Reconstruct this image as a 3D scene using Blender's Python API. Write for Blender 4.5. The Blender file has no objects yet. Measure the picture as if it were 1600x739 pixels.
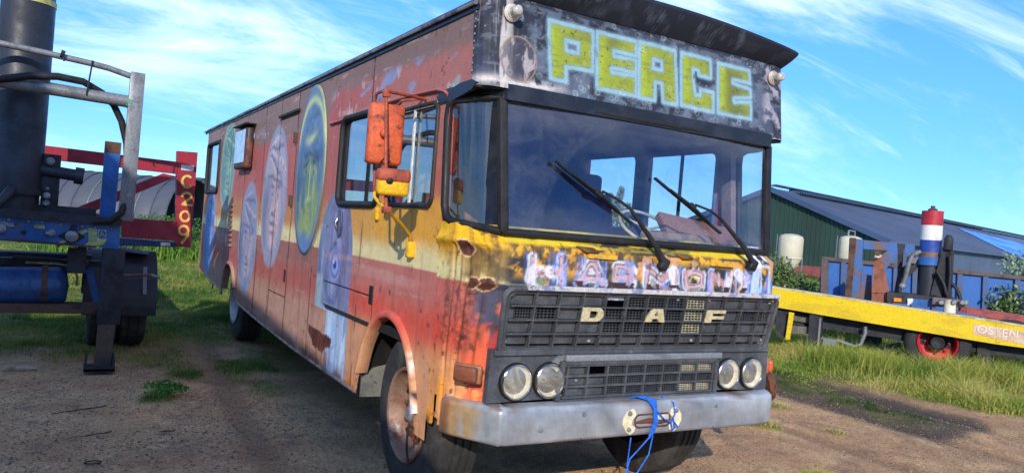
import bpy, bmesh, math, random
import numpy as np
from mathutils import Vector, Matrix
random.seed(7); RNG = np.random.default_rng(11)
SC = bpy.context.scene; COL = SC.collection
R = math.radians; PI = math.pi

# ------------------------------------------------------------------ camera
CP = np.array([-3.021, -3.513, 1.710]); YAW, PIT, ROL, FPX = -0.52938, -0.00733, 0.07958, 1177.21
cy_, sy_ = math.cos(YAW), math.sin(YAW)
_f = np.array([-sy_, cy_, 0]); _r = np.array([cy_, sy_, 0]); _u = np.array([0, 0, 1.0])
FWD = _f*math.cos(PIT) + _u*math.sin(PIT); UPV = _u*math.cos(PIT) - _f*math.sin(PIT); RGT = _r
cr_, sr_ = math.cos(ROL), math.sin(ROL)
CAMX = RGT*cr_ + UPV*sr_; CAMY = UPV*cr_ - RGT*sr_
cam = bpy.data.objects.new('camera', bpy.data.cameras.new('camera')); COL.objects.link(cam)
M = Matrix(((CAMX[0], CAMY[0], -FWD[0], CP[0]), (CAMX[1], CAMY[1], -FWD[1], CP[1]), (CAMX[2], CAMY[2], -FWD[2], CP[2]), (0, 0, 0, 1)))
cam.matrix_world = M
cam.data.sensor_width = 36; cam.data.lens = 36*FPX/1600; cam.data.clip_start = .05; cam.data.clip_end = 4000
SC.camera = cam
# survey helpers: where the sight line through a spot of the photograph meets a real plane
def ray(u, v):
    a, b = u-800, v-369.5
    x, y = cr_*a + sr_*b, -sr_*a + cr_*b
    return RGT*x - UPV*y + FWD*FPX
def atx(u, v, X): d = ray(u, v); return CP + d*(X-CP[0])/d[0]
def aty(u, v, Y): d = ray(u, v); return CP + d*(Y-CP[1])/d[1]
def atz(u, v, Z=0.0): d = ray(u, v); return CP + d*(Z-CP[2])/d[2]
def atp(u, v, O, n): d = ray(u, v); n = np.array(n, float); return CP + d*((np.array(O)-CP)@n)/(d@n)
def atd(u, v, D): d = ray(u, v); return CP + d*D/FPX

# ------------------------------------------------------------------ light
SUNK = (1.15, 1.85); EL = math.atan(1/math.hypot(*SUNK)); AZ = math.atan2(-SUNK[0], -SUNK[1])   # direction the sun stands in
w = bpy.data.worlds.new("World"); SC.world = w; w.use_nodes = True
nt = w.node_tree; nt.nodes.clear()
def N(t, typ, **k):
    n = t.nodes.new(typ)
    for a, b in k.items(): setattr(n, a, b)
    return n
out = N(nt, 'ShaderNodeOutputWorld'); bg = N(nt, 'ShaderNodeBackground'); sky = N(nt, 'ShaderNodeTexSky')
sky.sky_type = 'NISHITA'; sky.sun_disc = False; sky.sun_elevation = EL; sky.sun_rotation = AZ % (2*PI)
sky.air_density = .75; sky.dust_density = .1; sky.ozone_density = 3.0
bg.inputs['Strength'].default_value = .15
tc = N(nt, 'ShaderNodeTexCoord'); sep = N(nt, 'ShaderNodeSeparateXYZ'); nt.links.new(tc.outputs['Generated'], sep.inputs[0])
def math_(t, op, a, b=None, clamp=False):
    n = N(t, 'ShaderNodeMath', operation=op, use_clamp=clamp)
    for i, v in enumerate((a, b)):
        if v is None: continue
        if isinstance(v, (int, float)): n.inputs[i].default_value = v
        else: t.links.new(v, n.inputs[i])
    return n.outputs[0]
zz = math_(nt, 'ADD', math_(nt, 'MAXIMUM', sep.outputs['Z'], 0), .26)
cx = math_(nt, 'DIVIDE', sep.outputs['X'], zz); cyy = math_(nt, 'DIVIDE', sep.outputs['Y'], zz)
comb = N(nt, 'ShaderNodeCombineXYZ'); nt.links.new(cx, comb.inputs[0]); nt.links.new(cyy, comb.inputs[1])
def cloud(scale, rot, sx, sy, loc, lo, hi, det=7, dist=.6, rough=.62):
    mp = N(nt, 'ShaderNodeMapping'); nt.links.new(comb.outputs[0], mp.inputs[0])
    mp.inputs['Rotation'].default_value = (0, 0, R(rot)); mp.inputs['Scale'].default_value = (sx, sy, 1); mp.inputs['Location'].default_value = loc
    nz = N(nt, 'ShaderNodeTexNoise'); nz.inputs['Scale'].default_value = scale; nz.inputs['Detail'].default_value = det
    nz.inputs['Roughness'].default_value = rough; nz.inputs['Distortion'].default_value = dist
    nt.links.new(mp.outputs[0], nz.inputs['Vector'])
    mr = N(nt, 'ShaderNodeMapRange'); mr.interpolation_type = 'SMOOTHSTEP'; mr.inputs['From Min'].default_value = lo; mr.inputs['From Max'].default_value = hi
    nt.links.new(nz.outputs['Fac'], mr.inputs['Value']); return mr.outputs[0]
CL1 = cloud(1.5, 20, .5, 1.2, (3.1, .4, 0), .44, .80)
CL2 = cloud(3.6, 12, .4, 1.4, (1.3, 7.7, 0), .52, .86)
cm = math_(nt, 'MAXIMUM', math_(nt, 'MULTIPLY', CL1, .95), math_(nt, 'MULTIPLY', CL2, .6))
cm = math_(nt, 'MULTIPLY', cm, math_(nt, 'MULTIPLY', math_(nt, 'MAXIMUM', sep.outputs['Z'], 0), 5.0, True))
def rng0(v, a, b, lo, hi):
    m = N(nt, 'ShaderNodeMapRange'); m.interpolation_type = 'SMOOTHSTEP'
    for k, x in (('From Min', a), ('From Max', b), ('To Min', lo), ('To Max', hi)): m.inputs[k].default_value = x
    nt.links.new(v, m.inputs['Value']); return m.outputs[0]
hs = N(nt, 'ShaderNodeHueSaturation'); hs.inputs['Saturation'].default_value = 1.12; nt.links.new(rng0(math_(nt, 'MAXIMUM', sep.outputs['Z'], 0), 0, .35, .62, 1.12), hs.inputs['Value'])
nt.links.new(sky.outputs[0], hs.inputs['Color'])
mx = N(nt, 'ShaderNodeMix', data_type='RGBA'); nt.links.new(cm, mx.inputs['Factor'])
tint = N(nt, 'ShaderNodeMix', data_type='RGBA', blend_type='MULTIPLY'); tint.inputs['Factor'].default_value = 1; nt.links.new(hs.outputs[0], tint.inputs['A']); tint.inputs['B'].default_value = (.55, .82, 1.10, 1)
nt.links.new(tint.outputs['Result'], mx.inputs['A']); mx.inputs['B'].default_value = (6.0, 6.9, 7.6, 1)
nt.links.new(mx.outputs['Result'], bg.inputs['Color']); nt.links.new(bg.outputs[0], out.inputs['Surface'])
sl = bpy.data.lights.new('sun', 'SUN'); sl.energy = 2.65; sl.angle = R(.5); sl.color = (1, .93, .82)
so = bpy.data.objects.new('sun', sl); COL.objects.link(so)
so.rotation_euler = Vector((SUNK[0], SUNK[1], -1)).to_track_quat('-Z', 'Y').to_euler(); so.location = (-20, -28, 30)
SC.view_settings.view_transform = 'Standard'; SC.view_settings.look = 'None'; SC.view_settings.exposure = .72; SC.view_settings.gamma = 1
SC.cycles.max_bounces = 8; SC.cycles.transparent_max_bounces = 16

# ------------------------------------------------------------------ helpers
def lin(c):
    c = np.array(c, float)/255; return np.where(c <= .04045, c/12.92, ((c+.055)/1.055)**2.4)
def L4(c): return tuple(float(x) for x in lin(c)) + (1,)
TAB = RNG.random((16, 256, 256))
def vn(x, y, s=0):
    x = np.asarray(x, float); y = np.asarray(y, float); t = TAB[s % 16]
    xi = np.floor(x).astype(int); yi = np.floor(y).astype(int); fx = x-xi; fy = y-yi
    fx = fx*fx*(3-2*fx); fy = fy*fy*(3-2*fy)
    a = t[xi % 256, yi % 256]; b = t[(xi+1) % 256, yi % 256]; c = t[xi % 256, (yi+1) % 256]; d = t[(xi+1) % 256, (yi+1) % 256]
    return (a*(1-fx)+b*fx)*(1-fy) + (c*(1-fx)+d*fx)*fy
def fbm(x, y, s=0, o=4):
    v = 0; a = 1; n = 0
    for i in range(o):
        v = v + a*vn(x*2**i+17.3*i, y*2**i+5.1*i, s+i); n += a; a *= .55
    return v/n
def sm(a, b, x):
    t = np.clip((x-a)/(b-a), 0, 1); return t*t*(3-2*t)
class Paint:                                   # paint laid on a skin: base colour per vertex
    def __init__(s, n, c): s.c = np.tile(lin(c), (n, 1))
    def over(s, c, m):
        c = np.asarray(c, float)
        if c.ndim == 1: c = lin(c)
        m = np.clip(m, 0, 1)[:, None]; s.c = s.c*(1-m) + c*m
def inpoly(P, x, y):
    r = np.zeros(x.shape, bool); n = len(P)
    for i in range(n):
        x1, y1 = P[i]; x2, y2 = P[(i+1) % n]
        if y1 == y2: continue
        r ^= ((y1 > y) != (y2 > y)) & (x < (x2-x1)*(y-y1)/(y2-y1)+x1)
    return r
def dseg(P, x, y, closed=True):
    d = np.full(x.shape, 1e9); n = len(P)
    for i in range(n if closed else n-1):
        x1, y1 = P[i]; x2, y2 = P[(i+1) % n]; L = (x2-x1)**2+(y2-y1)**2+1e-12
        t = np.clip(((x-x1)*(x2-x1)+(y-y1)*(y2-y1))/L, 0, 1)
        d = np.minimum(d, np.hypot(x-x1-t*(x2-x1), y-y1-t*(y2-y1)))
    return d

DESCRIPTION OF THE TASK
Count the lines of the data that contain the string "scene", and reply with that number alone.

ANSWER TO THIS TASK
2